**Task prompt**
Look through the data below and count each line where the word "scene" appears. Reply with the count alone.

**Raw data**
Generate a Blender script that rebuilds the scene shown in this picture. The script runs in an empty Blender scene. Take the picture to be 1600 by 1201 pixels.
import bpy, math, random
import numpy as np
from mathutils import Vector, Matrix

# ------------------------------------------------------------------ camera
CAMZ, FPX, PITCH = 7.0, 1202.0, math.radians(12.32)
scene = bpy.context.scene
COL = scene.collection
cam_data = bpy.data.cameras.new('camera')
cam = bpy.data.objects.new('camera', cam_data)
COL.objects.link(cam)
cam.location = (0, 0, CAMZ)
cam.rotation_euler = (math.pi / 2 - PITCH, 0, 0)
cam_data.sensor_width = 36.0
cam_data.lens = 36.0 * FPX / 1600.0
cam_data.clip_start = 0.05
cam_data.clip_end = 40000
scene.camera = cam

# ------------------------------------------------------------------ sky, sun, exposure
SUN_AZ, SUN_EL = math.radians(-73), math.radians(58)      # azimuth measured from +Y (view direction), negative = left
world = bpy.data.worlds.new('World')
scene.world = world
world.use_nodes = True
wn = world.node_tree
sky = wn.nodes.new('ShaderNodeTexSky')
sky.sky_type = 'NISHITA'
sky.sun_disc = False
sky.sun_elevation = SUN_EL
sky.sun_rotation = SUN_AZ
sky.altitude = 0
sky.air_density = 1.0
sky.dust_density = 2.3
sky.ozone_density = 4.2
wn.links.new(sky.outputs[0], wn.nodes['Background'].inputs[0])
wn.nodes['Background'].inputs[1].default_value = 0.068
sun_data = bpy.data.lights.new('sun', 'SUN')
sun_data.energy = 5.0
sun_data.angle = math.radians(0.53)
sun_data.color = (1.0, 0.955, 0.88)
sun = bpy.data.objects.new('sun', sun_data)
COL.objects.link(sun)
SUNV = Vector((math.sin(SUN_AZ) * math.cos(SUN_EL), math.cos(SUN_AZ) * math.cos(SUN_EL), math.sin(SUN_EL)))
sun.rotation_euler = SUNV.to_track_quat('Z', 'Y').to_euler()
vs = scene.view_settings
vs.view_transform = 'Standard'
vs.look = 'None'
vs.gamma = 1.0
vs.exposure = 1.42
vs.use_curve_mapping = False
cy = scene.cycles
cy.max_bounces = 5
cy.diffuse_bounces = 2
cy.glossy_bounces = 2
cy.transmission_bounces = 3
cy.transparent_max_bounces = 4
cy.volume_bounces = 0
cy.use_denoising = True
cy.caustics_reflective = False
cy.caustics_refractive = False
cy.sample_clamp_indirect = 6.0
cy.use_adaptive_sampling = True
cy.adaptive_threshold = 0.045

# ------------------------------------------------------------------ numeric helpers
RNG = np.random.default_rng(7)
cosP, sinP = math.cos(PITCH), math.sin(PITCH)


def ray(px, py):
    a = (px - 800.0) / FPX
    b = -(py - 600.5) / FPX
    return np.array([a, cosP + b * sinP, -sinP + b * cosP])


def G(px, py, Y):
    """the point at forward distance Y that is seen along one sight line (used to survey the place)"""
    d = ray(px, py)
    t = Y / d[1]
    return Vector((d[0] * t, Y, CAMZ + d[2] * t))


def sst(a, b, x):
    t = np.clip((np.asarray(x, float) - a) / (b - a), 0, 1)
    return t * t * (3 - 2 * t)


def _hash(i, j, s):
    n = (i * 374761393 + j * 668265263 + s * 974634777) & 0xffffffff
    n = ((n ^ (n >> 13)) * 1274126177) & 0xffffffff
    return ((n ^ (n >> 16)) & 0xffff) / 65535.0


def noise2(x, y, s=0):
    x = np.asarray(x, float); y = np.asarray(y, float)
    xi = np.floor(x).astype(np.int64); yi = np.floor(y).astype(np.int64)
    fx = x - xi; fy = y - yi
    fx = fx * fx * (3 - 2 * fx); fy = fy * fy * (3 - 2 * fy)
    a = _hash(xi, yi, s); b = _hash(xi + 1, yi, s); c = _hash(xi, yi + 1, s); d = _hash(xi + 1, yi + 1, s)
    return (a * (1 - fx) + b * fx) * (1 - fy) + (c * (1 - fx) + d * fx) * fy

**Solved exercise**
7